HEVC H.265, il top per HD e Ultra HD
L’High Efficiency Video Coding (HEVC o H.265) è uno dei più recenti standard di compressione video e viene impiegato dalla totalità dei canali satellitari Ultra HD 4K e dai supporti Blu-ray 4K. Da alcuni mesi, viene utilizzato anche da diversi canali televisivi in HD e SD trasmessi sempre via satellite. Approvato nel 2013, raddoppia il rapporto di compressione dati rispetto all’H.264 (50% di risparmio), migliora la qualità video a parità di bitrate e supporta i formati ad altissima definizione come il 4K (3840×2160 pixel) e l’8K (7680×4320). Per ottenere questi risultati, gli ingegneri del Moving Picture Experts Group (MPEG) e del Video Coding Experts Group (VCEG) dell’ITU-T hanno raffinato ulteriormente l’algoritmo dell’H.264 sotto diversi aspetti: aumentando la densità di pixel del blocco di codifica (da 16×16 a 64×64 pixel) così da sfruttare meglio la correlazione tra pixel vicini con segnali Ultra HD, utilizzando partizioni complesse (es.: rettangolari e combinate) al posto dei precedenti macroblocchi, migliorando l’accuratezza delle tecniche di predizione tra i quadri nell’ambito dello stesso quadro, ottimizzando il sistema di trasmissione dei vettori in movimento all’interno del flusso video.

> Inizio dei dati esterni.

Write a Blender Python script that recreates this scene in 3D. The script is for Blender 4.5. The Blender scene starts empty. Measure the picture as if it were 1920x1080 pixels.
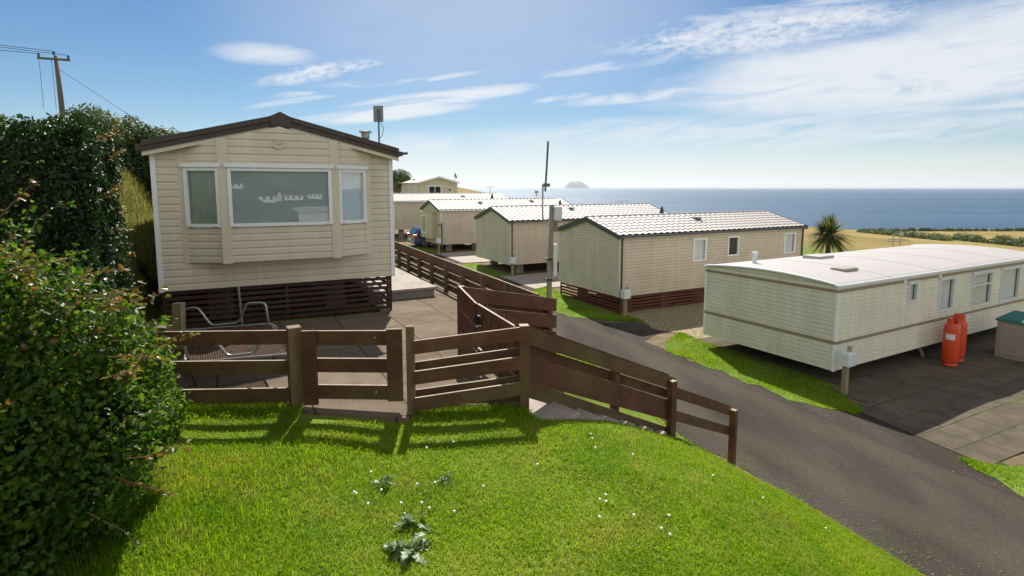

DVB-T2 & HEVC, risparmio assicurato e spazio al 4K
L’utilizzo di entrambi gli standard DVB-T2 e HEVC nelle trasmissioni terrestri non solo eviterà di “cancellare” decine di canali televisivi in SD/HD a causa della perdita delle 12 frequenze della banda 700 GHz ma agevolerà il passaggio all’HD e all’Ultra HD per quei canali che, al momento, non hanno spazio sufficiente per compiere il salto di qualità.
Secondo alcune stime effettuate dal Centro Ricerche Rai di Torino (CRIT), grazie al DVB-T2 è possibile ospitare su un mux un programma trasmesso in formato Ultra HD 4K (con bitrate di 28-36 Mbps), 4 HD (7-9 Mbps) oppure 11-12 SD (3 Mbps) utilizzando il “vecchio” standard MPEG-4 AVC. Si tratta di un netto passo in avanti rispetto al DVB-T dove i canali SD sarebbero 8, quelli HD 2-3 e non sarebbe possibile ospitare alcun canale Ultra HD. Con l’MPEG-2, la situazione peggiorerebbe ulteriormente a meno di rinunciare alla qualità video accettando anche le “pixellizzazioni” più spinte (come accade ora su molti canali terrestri). Con il passaggio dall’MPEG-4 AVC all’HEVC, lo standard DVB-T2 potrà esprimere tutte le sue potenzialità e arrivare a raddoppiare, triplicare o addirittura quadruplicare il numero dei canali trasmessi mantenendo la stessa qualità dell’attuale DVB-T MPEG-2.